LEGADO JUDAICO
(por Pietro N-Dellova)
Foi-me perguntado certa vez, e me recordei disso hoje ao dialogar com um Professor, se no Judaísmo "pregamos" alguma Teologia. À época respondi, e hoje reafirmei, que no Judaísmo não pregamos coisa alguma e que, no mais das vezes, sequer há uma Teologia. Aliás, sequer há um Theos (essa perturbação greco-romana!) em função do qual se possa realmente criar uma Teologia. Judaísmo é outra coisa!
Mas, se não pregamos coisa alguma, se não há realmente uma Teologia e, na perspectiva judaica, as "Forças da CrEação" (com "e" mesmo) não exigem qualquer tipo de propaganda e, muito menos, incentivo à "conversão", qual o legado judaico?
O primeiro, e talvez maior legado, é a responsabilidade com o processo de humanização, com os movimentos emancipatórios e, também, com os Direitos Humanos. A vida judaica, e o modo de ser judaico, não passam por "cartilhas", "catequeses" ou "escolas dominicais". Não se trata de "fé", mas de experiência histórica.
E, por isso mesmo, em face desta experiência histórica milenar quase sempre de caráter libertário, de quebra de correntes e de luta pela vida, cada Judeu carrega uma responsabilidade com a defesa inegociável de cada um dos mais simples direitos humanos (se é que podemos dizer que algum direito humano seja mesmo simples!). Para um Judeu defender qualquer bandeira "direitista" e "apoiar" qualquer fascistoide é preciso que tenha se esvaziado de uma tradição e esteja, não no sentido religioso, mas no sentido cultural, assimilado até os ossos de tudo o que não presta no mundo capitalista, capitalista financeiro, no comunismo autoritário e nacionalismos exterminadores.

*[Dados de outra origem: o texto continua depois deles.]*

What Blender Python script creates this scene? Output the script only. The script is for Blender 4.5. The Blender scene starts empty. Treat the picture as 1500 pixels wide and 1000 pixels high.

Enfim, eu consigo negar qualquer "Força da CrEação". Eu consigo me opor a qualquer divindade. Eu consigo me recusar a falar de qualquer "Deus" ou, se quiserem, "D-us", mas, não consigo negar a escravidão do Egito, os Amalequitas, a Babilônia, os Medo-Persas, Hamã, os Romanos, A Igreja Católica (antissemita), Lutero (antissemita), os Pogroms, as Expulsões espanholas, as Perseguições luteranas, o Fascismo, o Nazismo, o Stalinismo... São estes fatos que me fazem "Judeu", e por conta deles, me posicionar como "Judeu"!
Não é apenas pelo direito do Judeu viver, mas pelo direito de qualquer pessoa viver, e viver na plenitude de sua humanidade - este é o legado judaico, e não uma qualquer Teologia! E, assim, para que qualquer pessoa viva, e viva na plenitude de sua humanidade, é na Esquerda (nunca na Direita!) que encontramos saída. O máximo que é permitido a um Judeu descer e ter como base, tendo em vista sua história, é no contexto dos Direitos Humanos (que não é a certeza de plena humanidade, mas um ponto de partida para todos e todas!).